Point three is … bizarre. The responses seem to come from someone incapable of handling stressful situations (not something I want in a CA), or someone trying to DARVO. The inability to properly to refute claims that should be easily disproved doesn’t logically imply a potentially global conspiracy.

I expect a CA’s representatives to be calm and measured in their responses.


Of course some people see things as attacks and some people see things as questions

"And before I begin, you should probably clarify if your views are representing The University of Calgary’s views, The University of California at Berkeley’s views, or your commercial endeavor AppCensus’s views, or your views representing any customer, agency, etc…? If in fact these views are completely independent and personal, that is also helpful to note."

when indeed he starts by introducing himself as

"I'm Joel Reardon, a professor at the University of Calgary, who researches privacy in the mobile space." and that's it.

If there is anything else there, she should just have said "I would be good if you disclosed that you are paid by a competitor/..../financial intereest" but insinuating that the poster has an agenda without providing any evidence (when the poster himself presented 34 sources for his post) looks like an ad hominem attack.

When indeed she doesn't seem to introduce herself, explain her affiliations or shares.


Why's it "unjustified"? Surely "trust" is the key issue here, so clearing up what may or may not have been written and what happened with correspondence and views would be key I would have thought.

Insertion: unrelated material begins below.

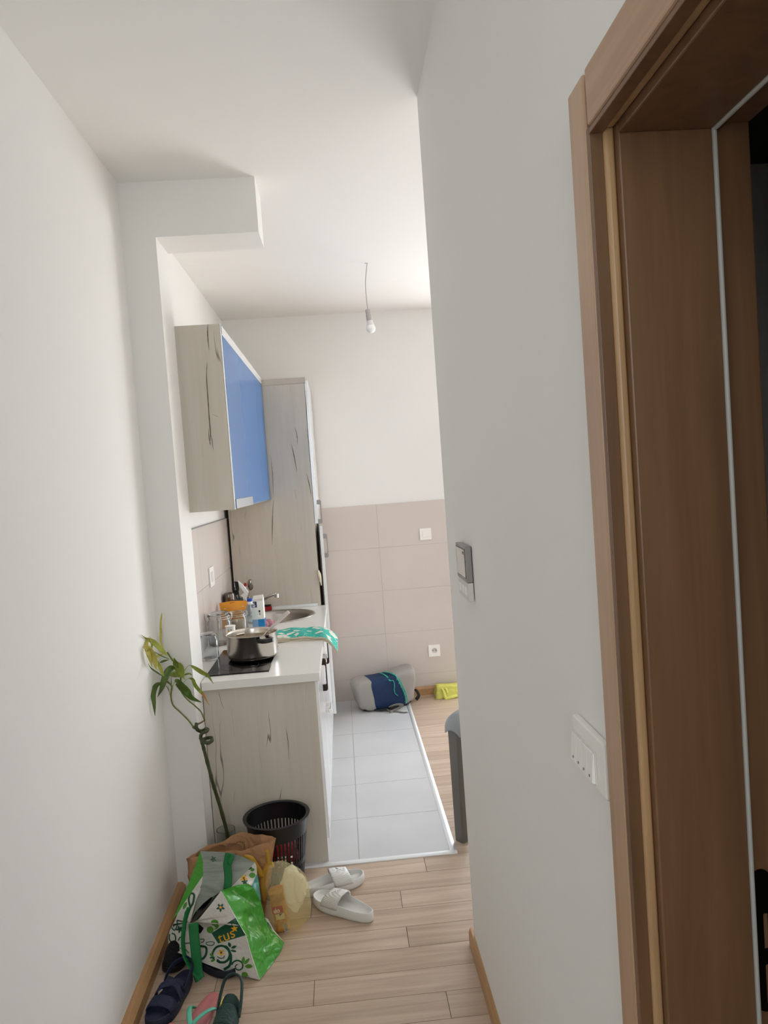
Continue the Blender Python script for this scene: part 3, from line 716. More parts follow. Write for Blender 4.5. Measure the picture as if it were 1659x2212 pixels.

I think the “attack” in point 1 wasn’t an attack, and that the questions about representation were not merely justifiable, they’re completely reasonable. It makes sense to ask if this is the opinion of a single researcher, or if the department and employer share the opinions. I imagine it changes their legal stance if they’re proven to be innocent of the claims against them (i.e. they’d sue the university for reputational damage stemming from improperly conducted research/improper notification processes).

However, I think excerpt 1 paints a different in light of excerpt 2, and especially excerpt 3. 3 feels a lot like DARVO with their rumination on being a hapless victim of some conspiracy. It comes across as, “We can’t disprove the claims against us, even in the private documents we’ve sent to Mozilla, so we’re going to claim they’re being unfair and abusive, and they don’t understand corporate structures.” They’re suggesting that the people responding from Mozilla and Google don’t understand corporate culture, or that they’re too incompetent to use the vast resources at their disposal to verify their beliefs about Trustcor’s corporate structure. This is a big deal, sure the people responding from Mozilla and Google could have business documents reviewed by a legal expert at their respective companies, assuming they don’t have direct knowledge.


"It makes sense to ask if this is the opinion of a single researcher, or if the department and employer share the opinions."

1. No it doesn't make sense. He said:

"I'm Joel Reardon, a professor at the University of Calgary, who researches privacy in the mobile space." and not

"I'm Joel Reardon a security researcher" - so it's clear it's his professional opinion as a professor not a private opinion / or commercial opinion.

2. No university shares the opinions of it's professors, that's kind of the key of an university.


Choice highlights, indeed. Those were reactionary responses. She didn't cast the first stone. Read up the tread.